The truth, in history, sometimes suggests to our mind’s eye those white or yellow flowers which float on the water among broad flat leaves; a breeze springs up, a wave rises and submerges them, they disappear; but only for a moment: then they come to the surface again.

CHAPTER V.
MEN OF LETTERS IN THE BASTILLE.

SPEAKING of men of letters in France under the ancien régime, Michelet calls them “the martyrs of thought”; he adds: “The world thinks, France speaks. And that is precisely why the Bastille of France, the Bastille of Paris—I would rather say, the prison-house of thought—was, among all bastilles, execrable, infamous, and accursed.” In the course of the article devoted to the Bastille in the Grande Encyclopédie, M. Fernand Bournon writes: “After Louis XIV. and throughout the eighteenth century, the Bastille was especially employed to repress, though it could not stifle, that generous and majestic movement (the glory of the human spirit) towards ideas of emancipation and enfranchisement; it was the epoch when philosophers, publicists, pamphleteers, the very booksellers, were imprisoned there in large numbers.” And to substantiate this eloquent apostrophe, M. Bournon cites the names of Voltaire, La Beaumelle, the Abbé Morellet, Marmontel, and Linguet, imprisoned in the Bastille; and of Diderot and the Marquis de Mirabeau placed in the château of Vincennes.
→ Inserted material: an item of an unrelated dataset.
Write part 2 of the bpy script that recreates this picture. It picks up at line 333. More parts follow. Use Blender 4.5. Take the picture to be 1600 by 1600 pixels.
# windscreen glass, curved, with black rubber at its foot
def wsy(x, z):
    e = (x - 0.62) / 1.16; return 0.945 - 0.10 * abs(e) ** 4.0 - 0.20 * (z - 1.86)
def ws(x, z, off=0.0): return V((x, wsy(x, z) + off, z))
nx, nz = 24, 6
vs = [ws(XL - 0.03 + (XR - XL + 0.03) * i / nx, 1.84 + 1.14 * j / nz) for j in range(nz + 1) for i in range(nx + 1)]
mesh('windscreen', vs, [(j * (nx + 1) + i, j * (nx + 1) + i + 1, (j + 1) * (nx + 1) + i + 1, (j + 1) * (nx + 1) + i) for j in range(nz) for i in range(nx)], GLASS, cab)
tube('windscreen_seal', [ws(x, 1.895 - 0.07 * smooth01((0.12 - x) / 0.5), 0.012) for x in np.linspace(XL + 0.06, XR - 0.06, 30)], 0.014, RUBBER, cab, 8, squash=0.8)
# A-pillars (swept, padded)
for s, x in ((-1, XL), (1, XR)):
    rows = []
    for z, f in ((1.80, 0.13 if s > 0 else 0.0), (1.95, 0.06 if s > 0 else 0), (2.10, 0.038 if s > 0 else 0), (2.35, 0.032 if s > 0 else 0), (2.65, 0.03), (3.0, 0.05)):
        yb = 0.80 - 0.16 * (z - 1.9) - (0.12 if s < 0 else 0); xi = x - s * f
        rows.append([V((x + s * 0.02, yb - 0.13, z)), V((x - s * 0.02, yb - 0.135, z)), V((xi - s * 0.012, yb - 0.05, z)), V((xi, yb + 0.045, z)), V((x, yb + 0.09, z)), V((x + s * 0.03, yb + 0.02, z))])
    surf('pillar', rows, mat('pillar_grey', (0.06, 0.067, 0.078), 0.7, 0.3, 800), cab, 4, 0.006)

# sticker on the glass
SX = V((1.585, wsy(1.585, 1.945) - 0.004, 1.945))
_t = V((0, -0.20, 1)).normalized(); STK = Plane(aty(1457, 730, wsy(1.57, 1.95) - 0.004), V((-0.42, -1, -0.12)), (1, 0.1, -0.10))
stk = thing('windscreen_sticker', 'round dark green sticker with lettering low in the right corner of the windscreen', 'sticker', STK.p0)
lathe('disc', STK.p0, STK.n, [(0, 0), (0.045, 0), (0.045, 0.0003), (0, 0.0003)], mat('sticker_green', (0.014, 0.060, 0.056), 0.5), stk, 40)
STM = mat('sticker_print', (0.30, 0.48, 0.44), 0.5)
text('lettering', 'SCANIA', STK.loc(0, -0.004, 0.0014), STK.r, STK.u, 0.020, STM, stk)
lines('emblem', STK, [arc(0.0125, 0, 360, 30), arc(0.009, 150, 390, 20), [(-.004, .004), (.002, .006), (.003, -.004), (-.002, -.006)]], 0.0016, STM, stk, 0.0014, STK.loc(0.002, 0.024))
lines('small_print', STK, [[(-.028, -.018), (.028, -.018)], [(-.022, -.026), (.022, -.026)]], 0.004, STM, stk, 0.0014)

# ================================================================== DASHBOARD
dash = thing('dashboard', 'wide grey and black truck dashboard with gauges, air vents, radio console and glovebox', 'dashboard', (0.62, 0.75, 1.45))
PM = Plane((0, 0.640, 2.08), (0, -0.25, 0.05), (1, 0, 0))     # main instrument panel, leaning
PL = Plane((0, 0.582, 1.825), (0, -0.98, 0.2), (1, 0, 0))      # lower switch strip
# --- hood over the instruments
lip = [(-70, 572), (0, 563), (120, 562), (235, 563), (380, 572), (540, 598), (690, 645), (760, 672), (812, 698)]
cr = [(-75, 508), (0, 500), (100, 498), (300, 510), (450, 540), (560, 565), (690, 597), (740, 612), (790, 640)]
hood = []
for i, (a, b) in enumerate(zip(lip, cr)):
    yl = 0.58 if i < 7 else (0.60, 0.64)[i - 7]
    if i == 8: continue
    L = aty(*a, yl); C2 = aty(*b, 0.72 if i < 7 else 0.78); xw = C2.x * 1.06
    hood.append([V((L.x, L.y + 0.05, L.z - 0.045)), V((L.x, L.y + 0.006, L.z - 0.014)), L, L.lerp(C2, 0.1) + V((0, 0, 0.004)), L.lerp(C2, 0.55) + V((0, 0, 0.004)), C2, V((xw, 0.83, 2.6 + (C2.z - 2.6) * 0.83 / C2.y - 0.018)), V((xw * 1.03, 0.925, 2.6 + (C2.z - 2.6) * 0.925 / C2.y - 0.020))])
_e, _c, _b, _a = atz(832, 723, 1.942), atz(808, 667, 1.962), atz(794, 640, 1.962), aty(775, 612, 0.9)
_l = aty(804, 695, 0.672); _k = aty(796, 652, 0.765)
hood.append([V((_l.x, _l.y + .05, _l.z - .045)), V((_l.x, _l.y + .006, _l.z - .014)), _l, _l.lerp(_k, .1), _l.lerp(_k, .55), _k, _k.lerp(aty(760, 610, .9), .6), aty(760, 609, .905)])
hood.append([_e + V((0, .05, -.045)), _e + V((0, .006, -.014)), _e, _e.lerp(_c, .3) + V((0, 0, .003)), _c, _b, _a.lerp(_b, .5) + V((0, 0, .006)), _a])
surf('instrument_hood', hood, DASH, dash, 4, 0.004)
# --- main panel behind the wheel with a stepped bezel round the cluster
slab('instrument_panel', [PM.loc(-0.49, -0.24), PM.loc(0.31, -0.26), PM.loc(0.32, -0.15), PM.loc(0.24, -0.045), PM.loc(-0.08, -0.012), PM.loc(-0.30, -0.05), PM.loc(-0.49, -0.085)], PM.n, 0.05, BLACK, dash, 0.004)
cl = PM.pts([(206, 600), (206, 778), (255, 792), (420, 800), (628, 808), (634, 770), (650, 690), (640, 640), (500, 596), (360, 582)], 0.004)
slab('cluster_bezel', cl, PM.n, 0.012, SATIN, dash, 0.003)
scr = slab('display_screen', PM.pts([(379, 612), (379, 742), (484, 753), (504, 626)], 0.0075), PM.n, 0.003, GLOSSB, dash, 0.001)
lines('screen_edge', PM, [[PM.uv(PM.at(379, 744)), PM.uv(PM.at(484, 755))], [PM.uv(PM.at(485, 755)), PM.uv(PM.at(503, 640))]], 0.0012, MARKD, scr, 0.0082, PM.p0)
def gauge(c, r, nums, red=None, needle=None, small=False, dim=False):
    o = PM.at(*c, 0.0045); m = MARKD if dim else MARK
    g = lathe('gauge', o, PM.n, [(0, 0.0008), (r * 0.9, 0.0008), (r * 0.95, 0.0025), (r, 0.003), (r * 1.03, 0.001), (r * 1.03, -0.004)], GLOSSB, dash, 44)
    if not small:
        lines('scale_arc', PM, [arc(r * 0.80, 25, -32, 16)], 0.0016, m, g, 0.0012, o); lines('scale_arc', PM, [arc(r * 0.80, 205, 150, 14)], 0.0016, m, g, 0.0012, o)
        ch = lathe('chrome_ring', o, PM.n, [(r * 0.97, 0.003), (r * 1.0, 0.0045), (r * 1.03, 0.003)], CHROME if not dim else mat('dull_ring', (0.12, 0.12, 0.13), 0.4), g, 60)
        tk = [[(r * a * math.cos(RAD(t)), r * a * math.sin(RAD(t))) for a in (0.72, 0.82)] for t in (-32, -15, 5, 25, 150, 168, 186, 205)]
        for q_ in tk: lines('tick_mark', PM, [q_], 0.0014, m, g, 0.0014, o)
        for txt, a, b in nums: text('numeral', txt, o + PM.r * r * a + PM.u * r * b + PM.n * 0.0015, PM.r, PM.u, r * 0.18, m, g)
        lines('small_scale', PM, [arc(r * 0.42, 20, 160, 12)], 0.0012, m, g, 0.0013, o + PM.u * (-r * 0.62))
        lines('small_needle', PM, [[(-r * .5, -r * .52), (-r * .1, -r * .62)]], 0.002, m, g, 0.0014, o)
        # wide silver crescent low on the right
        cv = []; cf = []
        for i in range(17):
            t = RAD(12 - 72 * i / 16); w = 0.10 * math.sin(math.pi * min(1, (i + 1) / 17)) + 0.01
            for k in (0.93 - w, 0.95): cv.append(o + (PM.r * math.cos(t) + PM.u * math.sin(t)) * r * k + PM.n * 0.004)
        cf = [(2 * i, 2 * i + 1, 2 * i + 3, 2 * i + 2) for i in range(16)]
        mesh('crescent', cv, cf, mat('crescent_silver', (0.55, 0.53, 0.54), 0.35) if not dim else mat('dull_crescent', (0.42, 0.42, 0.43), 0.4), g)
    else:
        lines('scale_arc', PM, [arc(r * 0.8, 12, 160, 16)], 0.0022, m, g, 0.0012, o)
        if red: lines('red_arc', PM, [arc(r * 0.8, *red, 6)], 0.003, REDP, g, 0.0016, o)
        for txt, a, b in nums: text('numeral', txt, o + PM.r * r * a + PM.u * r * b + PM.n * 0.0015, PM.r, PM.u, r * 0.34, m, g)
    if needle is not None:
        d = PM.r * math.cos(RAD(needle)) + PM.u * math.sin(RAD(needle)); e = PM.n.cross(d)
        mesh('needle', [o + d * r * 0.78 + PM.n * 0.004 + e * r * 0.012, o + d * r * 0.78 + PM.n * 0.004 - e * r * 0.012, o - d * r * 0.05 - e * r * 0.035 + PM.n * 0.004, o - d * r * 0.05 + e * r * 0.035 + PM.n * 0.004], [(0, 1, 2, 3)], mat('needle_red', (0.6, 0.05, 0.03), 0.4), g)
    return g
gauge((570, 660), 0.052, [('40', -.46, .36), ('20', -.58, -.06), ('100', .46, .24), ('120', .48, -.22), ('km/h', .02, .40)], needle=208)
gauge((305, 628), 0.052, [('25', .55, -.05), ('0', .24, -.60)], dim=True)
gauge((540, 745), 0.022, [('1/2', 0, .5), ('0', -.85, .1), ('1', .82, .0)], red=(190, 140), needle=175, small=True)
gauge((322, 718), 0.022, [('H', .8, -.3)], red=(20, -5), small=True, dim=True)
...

Let us recall the story of these poor victims in turn, and trace the history of their martyrdom.

Voltaire.

The most illustrious and the earliest in date of the writers mentioned by M. Bournon is Voltaire. He was sent to the Bastille on two different occasions. His first imprisonment began on May 17, 1717. At that date the poet was only twenty-two years of age and of no reputation; he did not even bear the name of Voltaire, which he only took after his discharge from the Bastille on April 14, 1718. The cause of his detention was not “the generous and majestic movement towards ideas of enfranchisement which is the glory of the human spirit,” but some scurrilities which, to speak plainly, brought him what he deserved: coarse verses against the Regent and his daughter, and public utterances coarser still. Many authors state that Voltaire was imprisoned for writing the J’ai vu, a satire against the government of Louis XIV., each stanza of which ended with the line:—

J’ai vu ces maux, et je n’ai pas vingt ans.[42]

This is a mistake. Voltaire was imprisoned for having written the Puero regnante, some verses on the Regent and his daughter, the Duchess of Berry, which it would be impossible to translate. To these he added observations whose reproduction would be equally impossible. At the Bastille Voltaire underwent examinations in the usual way, in the course of which he lied with impudence; after that he was allowed considerable liberty. “It was at the Bastille,” wrote Condorcet, “that the young poet made the first draft of his poem La Ligue, corrected his tragedy of Œdipe, and composed some very lively lines on the ill-luck of being there.”

The following are the most respectable lines of this production:—

So one fine faultless morning in the spring,
When Whitsun splendour brighten’d everything,
A strange commotion startled me from sleep.
. . . . . . . . . .
At last I reach’d my chamber in the keep.
A clownish turnkey, with an unctuous smile,
Of my new lodging ‘gan to praise the style:
“What ease, what charms, what comforts here are yours!
For never Phœbus in his daily course
Will blind you here with his too brilliant rays;
Within these ten-foot walls you’ll spend your days
In cool sequester’d blithefulness always.”
Then bidding me admire my cloistral cell—
The triple doors, the triple locks as well,
The bolts, the bars, the gratings all around—
“’Tis but,” says he, “to keep you safe and sound!”
. . . . . . . . . .
Behold me, then, lodged in this woful place,
Cribb’d, cabin’d, and confined in narrow space;
Sleepless by night, and starving half the day;
No joys, no friend, no mistress—wellaway![43]